--- Start ---

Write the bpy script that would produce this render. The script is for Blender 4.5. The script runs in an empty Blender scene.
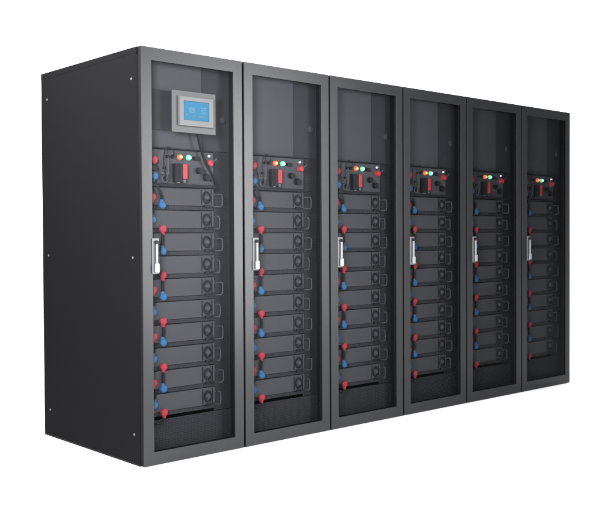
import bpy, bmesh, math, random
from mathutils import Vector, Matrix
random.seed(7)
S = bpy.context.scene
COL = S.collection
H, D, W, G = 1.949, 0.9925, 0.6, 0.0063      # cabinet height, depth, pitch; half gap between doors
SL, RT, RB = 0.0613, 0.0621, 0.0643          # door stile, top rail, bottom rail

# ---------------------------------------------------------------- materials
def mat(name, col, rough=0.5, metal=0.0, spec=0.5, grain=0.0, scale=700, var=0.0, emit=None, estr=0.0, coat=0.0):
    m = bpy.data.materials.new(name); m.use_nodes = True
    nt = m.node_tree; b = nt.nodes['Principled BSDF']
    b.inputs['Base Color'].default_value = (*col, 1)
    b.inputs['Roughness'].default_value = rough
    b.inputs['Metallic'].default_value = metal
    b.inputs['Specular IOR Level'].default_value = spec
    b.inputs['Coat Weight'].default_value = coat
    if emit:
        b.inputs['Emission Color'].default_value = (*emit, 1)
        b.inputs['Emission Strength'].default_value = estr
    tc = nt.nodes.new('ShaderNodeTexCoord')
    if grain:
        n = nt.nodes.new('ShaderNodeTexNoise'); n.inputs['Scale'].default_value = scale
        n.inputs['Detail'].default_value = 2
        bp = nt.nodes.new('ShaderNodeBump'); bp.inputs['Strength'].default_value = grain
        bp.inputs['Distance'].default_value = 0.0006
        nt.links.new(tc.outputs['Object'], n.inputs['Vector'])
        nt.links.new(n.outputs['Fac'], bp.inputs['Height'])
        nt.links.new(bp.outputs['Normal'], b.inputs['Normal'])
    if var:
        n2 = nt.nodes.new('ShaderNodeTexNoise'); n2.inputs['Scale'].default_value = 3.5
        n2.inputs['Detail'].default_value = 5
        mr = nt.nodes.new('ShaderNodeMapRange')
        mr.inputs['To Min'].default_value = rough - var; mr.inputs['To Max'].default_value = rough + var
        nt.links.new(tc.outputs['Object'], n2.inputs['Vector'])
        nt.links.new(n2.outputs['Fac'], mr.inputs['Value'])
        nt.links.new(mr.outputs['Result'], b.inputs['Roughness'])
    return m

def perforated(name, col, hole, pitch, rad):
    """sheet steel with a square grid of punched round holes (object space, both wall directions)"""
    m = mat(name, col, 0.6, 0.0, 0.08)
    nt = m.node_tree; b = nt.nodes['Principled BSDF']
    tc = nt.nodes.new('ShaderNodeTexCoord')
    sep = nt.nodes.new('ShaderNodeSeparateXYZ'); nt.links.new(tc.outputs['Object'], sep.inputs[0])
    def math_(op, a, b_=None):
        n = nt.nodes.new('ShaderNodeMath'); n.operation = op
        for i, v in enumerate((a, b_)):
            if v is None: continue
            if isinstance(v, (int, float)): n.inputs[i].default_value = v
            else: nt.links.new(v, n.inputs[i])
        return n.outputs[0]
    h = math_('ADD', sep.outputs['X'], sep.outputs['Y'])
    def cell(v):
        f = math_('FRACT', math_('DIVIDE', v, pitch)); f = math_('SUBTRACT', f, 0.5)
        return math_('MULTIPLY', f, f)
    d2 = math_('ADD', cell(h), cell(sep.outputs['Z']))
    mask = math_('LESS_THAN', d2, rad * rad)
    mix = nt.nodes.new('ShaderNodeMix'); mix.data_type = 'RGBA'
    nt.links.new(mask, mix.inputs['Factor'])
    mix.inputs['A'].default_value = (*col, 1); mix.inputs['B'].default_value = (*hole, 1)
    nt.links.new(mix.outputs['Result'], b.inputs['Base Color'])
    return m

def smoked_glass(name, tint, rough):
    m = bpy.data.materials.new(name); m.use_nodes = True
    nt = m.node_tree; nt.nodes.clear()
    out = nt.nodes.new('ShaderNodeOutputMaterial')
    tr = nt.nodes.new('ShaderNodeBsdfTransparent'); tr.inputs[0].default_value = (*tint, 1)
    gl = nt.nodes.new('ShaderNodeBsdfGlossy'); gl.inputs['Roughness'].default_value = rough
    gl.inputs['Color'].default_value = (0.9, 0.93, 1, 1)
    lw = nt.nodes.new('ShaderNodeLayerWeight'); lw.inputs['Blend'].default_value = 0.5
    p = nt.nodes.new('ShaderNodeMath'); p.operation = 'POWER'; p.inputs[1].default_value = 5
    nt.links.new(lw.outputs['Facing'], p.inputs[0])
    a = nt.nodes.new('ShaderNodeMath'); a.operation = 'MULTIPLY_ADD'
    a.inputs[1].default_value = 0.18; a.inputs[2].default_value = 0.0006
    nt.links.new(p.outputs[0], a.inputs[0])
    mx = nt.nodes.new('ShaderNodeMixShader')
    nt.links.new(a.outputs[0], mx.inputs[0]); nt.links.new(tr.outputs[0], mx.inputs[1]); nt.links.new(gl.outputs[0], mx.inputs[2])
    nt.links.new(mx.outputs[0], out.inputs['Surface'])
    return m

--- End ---

**SET TASK:** Could the lines from the top of the material through the line with "SL, RT, RB = 0.0613, 0.0621, 0.0643" be repeated exactly, pictures left out?

**THE ANSWER:**
Write the bpy script that would produce this render. The script is for Blender 4.5. The script runs in an empty Blender scene.
import bpy, bmesh, math, random
from mathutils import Vector, Matrix
random.seed(7)
S = bpy.context.scene
COL = S.collection
H, D, W, G = 1.949, 0.9925, 0.6, 0.0063      # cabinet height, depth, pitch; half gap between doors
SL, RT, RB = 0.0613, 0.0621, 0.0643          # door stile, top rail, bottom rail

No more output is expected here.